Hakkinen: With financial regulations there’s always a grey area

Hakkinen: With financial regulations there's always a grey area

Mika Hakkinen is not surprised by the different interpretation of Red Bull’s cost cap saga, claiming financial regulations always have grey areas.

The Finn, however, seems to be content with how the matter was handled and the fact that it was closed so Formula 1 can move on.

The matter of Red Bull’s breach of the cost cap in 2021 was finalized in Mexico over the course of the grand prix weekend, the team fined $7-Million and having to make do with 10% less time in their wind tunnel over the 12 months to come.

Hakkinen reflected on the matter in his Unibet column; he said: “The first thing to say is that I am glad this matter is now closed and the FIA’s penalty accepted by Red Bull.”

But the 1998 and 1999 F1 Champion insisted that dealing with cost cap regulations is not as straightforward as handing sporting matters in the sport.

Financial and sporting regulations can’t be handled in the same way

He explained: “With technical and sporting regulations you generally have a clear decision, for example if the car is under the weight limit or a driver goes outside the track limits, but with the financial regulations there was always likely to be a grey area.

“I think that is why everyone accepted two levels to breaking the budget cap – a minor or major overspend. The FIA recognised that there could be various levels of overspend and reasons for doing so,” he added.

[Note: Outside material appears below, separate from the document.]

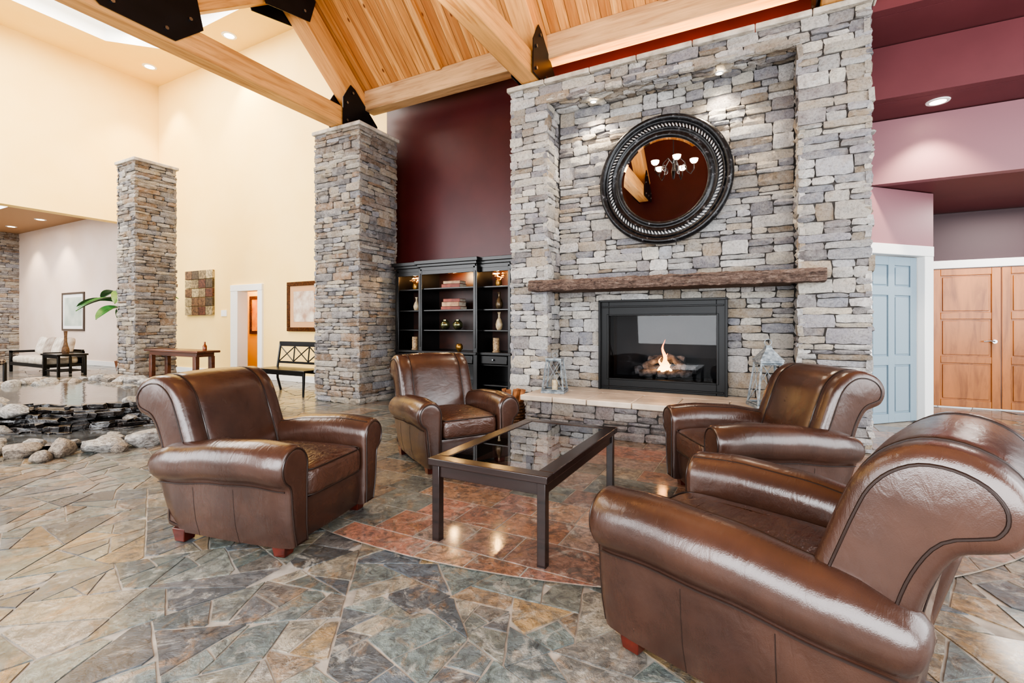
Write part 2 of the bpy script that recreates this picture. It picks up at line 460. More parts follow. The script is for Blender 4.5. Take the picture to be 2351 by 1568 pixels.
def tray(name,x0,x1,y0,y1,z,inner,mat,mat2,up=.4,th=.05):
    ix0,ix1,iy0,iy1,ch=inner
    I=[(ix0,iy0+ch),(ix0+ch,iy0),(ix1-ch,iy0),(ix1,iy0+ch),(ix1,iy1-ch),(ix1-ch,iy1),(ix0+ch,iy1),(ix0,iy1-ch)]
    O=[(x0,iy0+ch),(ix0+ch,y0),(ix1-ch,y0),(x1,iy0+ch),(x1,iy1-ch),(ix1-ch,y1),(ix0+ch,y1),(x0,iy1-ch)]
    C={0:(x0,y0),2:(x1,y0),4:(x1,y1),6:(x0,y1)}
    mb=MB()
    for i in range(8):
        j=(i+1)%8
        if i in C: poly=[I[i],O[i],C[i],O[j],I[j]]
        else: poly=[I[i],O[i],O[j],I[j]]
        mb.add([(p[0],p[1],z) for p in poly],[tuple(range(len(poly)))])
    for i in range(8):
        j=(i+1)%8
        mb.add([(*I[i],z),(*I[j],z),(*I[j],z+up),(*I[i],z+up)],[(0,1,2,3)],1)
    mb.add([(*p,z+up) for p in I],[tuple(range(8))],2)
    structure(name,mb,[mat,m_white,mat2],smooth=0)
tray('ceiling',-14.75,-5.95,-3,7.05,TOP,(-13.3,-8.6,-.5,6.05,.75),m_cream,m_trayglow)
tray('ceiling',-24,-14.75,-3,7.0,4.54,(-22.5,-17.6,.5,5.2,.6),m_tan_ceil,m_trayglow,.3)
mb=MB(); stones(mb,(-23.9,4.0,0),(0,1,0),(1,0,0),3.0,4.54,5,(.08,.16),(.25,.6),PAL_C)
mb.box(-24.2,-23.9,-3,7,0,4.54,1)
structure('wall_stone',mb,[m_stone,m_joint],smooth=30)
S=.87; RY=2.66
rz=lambda y:5.2+S*(5.9-y)
mb=MB()
zr=rz(RY)
for y0,y1,za in ((6.12,RY,rz(6.12)),(-1.0,RY,6.4)):
    mb.add([(-6.15,y0,za),(5,y0,za),(5,y1,zr),(-6.15,y1,zr),(-6.15,y0,za+.08),(5,y0,za+.08),(5,y1,zr+.08),(-6.15,y1,zr+.08)],
      [(0,1,2,3),(7,6,5,4),(0,4,5,1),(1,5,6,2),(2,6,7,3),(3,7,4,0)])
structure('ceiling',mb,m_plank)
mb=MB(); mb.box(-6.1,5,-1.12,-1.0,2.9,8.0); structure('wall_front',mb,m_maroon)
mb=MB()
mb.box(.96,6,7.31,9.6,2.95,3.1,0); mb.box(.96,6,7.17,7.3,2.95,3.71,1)
mb.box(.96,6,6.63,7.31,3.72,3.85,0); mb.box(.96,6,6.5,6.62,3.72,4.29,0)
mb.box(.96,6,5.88,6.62,4.3,4.4,0); mb.box(.96,6,5.75,5.87,4.3,5.4,0)
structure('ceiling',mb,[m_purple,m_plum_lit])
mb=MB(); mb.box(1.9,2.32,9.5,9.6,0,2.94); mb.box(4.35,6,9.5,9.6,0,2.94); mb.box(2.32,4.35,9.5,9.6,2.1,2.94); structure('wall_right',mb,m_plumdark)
DM=Matrix.Translation((1.97,7.97,0))@Matrix.Rotation(R(45),4,'Z')
mb=MB(); mb.box(-1.45,-1.14,-.0,.12,0,2.94,0,DM); mb.box(-.18,.0,0,.12,0,2.94,0,DM); mb.box(-1.14,-.18,0,.12,2.14,2.94,0,DM); mb.box(1.86,1.96,8.07,9.5,0,2.94)
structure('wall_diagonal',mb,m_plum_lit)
mb=MB(); mb.box(-.2,-.04,-.03,.13,0,2.12,0,DM); mb.box(-1.25,-1.12,-.03,.13,0,2.12,0,DM); mb.box(-1.25,-.04,-.035,.13,2.12,2.25,0,DM)
structure('trim_1',mb,m_white,bevel=.006)
def panel_door(mb,x0,x1,z0,z1,rows,cols,y=0,th=.045,st=.11,mi=0,M=None):
    mb.box(x0,x1,y+.021,y+th,z0,z1,mi,M)
    W=x1-x0; cw=(W-st*(cols+1))/cols
    for i in range(cols+1):
        a=x0+i*(cw+st); mb.box(a,a+st,y,y+.02,z0,z1,mi,M)
    tot=sum(rows); av=(z1-z0)-st*(len(rows)+1); z=z0
    for k in range(len(rows)+1):
        for i in range(cols):
            a=x0+st+i*(cw+st); mb.box(a,a+cw,y+.0005,y+.02,z,z+st,mi,M)
        if k<len(rows):
            ph=av*rows[k]/tot
            for i in range(cols):
                a=x0+st+i*(cw+st); mb.box(a+.025,a+cw-.025,y+.007,y+.02,z+st+.025,z+st+ph-.025,mi,M)
            z+=st+ph
mb=MB(); panel_door(mb,-1.11,-.21,.01,2.11,[.8,1.0,.35],2,.06,M=DM)
structure('door_1',mb,m_bluedoor,bevel=.004)
mb=MB(); mb.box(2.2,4.5,9.44,9.498,2.1,2.22); mb.box(2.2,2.32,9.44,9.498,0,2.1); mb.box(4.35,4.5,9.44,9.498,0,2.1); structure('trim_2',mb,m_white,bevel=.005)
mb=MB(); panel_door(mb,2.325,3.1,.01,2.09,[1,1,1],1,9.46,st=.1); d=structure('door_2',mb,m_cherry,bevel=.005)
h=MB(); h.cyl((3.02,9.46,1.0),(3.02,9.41,1.0),.028); h.tube([(3.02,9.41,1.0),(2.98,9.405,1.01),(2.9,9.41,1.0)],.01); obj('handle',h.mesh('handle',m_chrome),d)
mb=MB(); panel_door(mb,3.11,4.34,.01,2.09,[1,1,1],1,9.46,st=.1); structure('door_3',mb,m_cherry,bevel=.005)
mb=MB(); mb.box(-11.3,-11.03,6.955,7.22,0,2.04); mb.box(-10.28,-10.12,6.955,7.22,0,2.04); mb.box(-11.3,-10.12,6.95,7.22,2.04,2.19); structure('trim_3',mb,m_white,bevel=.006)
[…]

The Flying Finn is one of those who believe that Red Bull’s fine is not a light one, both financially and sportingly, but hopes other teams will learn form it and refrain from doing similar mistakes in the future.

“Red Bull’s penalty for the minor overspend is still significant,” he claimed. “Far more than the financial or aerodynamic penalty, it has been an uncomfortable experience for the team.

“The good thing is that no team will want to risk repeating this next year, so although it has been a very difficult and controversial moment for Red Bull, I believe it will benefit F1 in the long term because every team boss will be determined not to have this kind of negative publicity in future,” the 54-year-old concluded.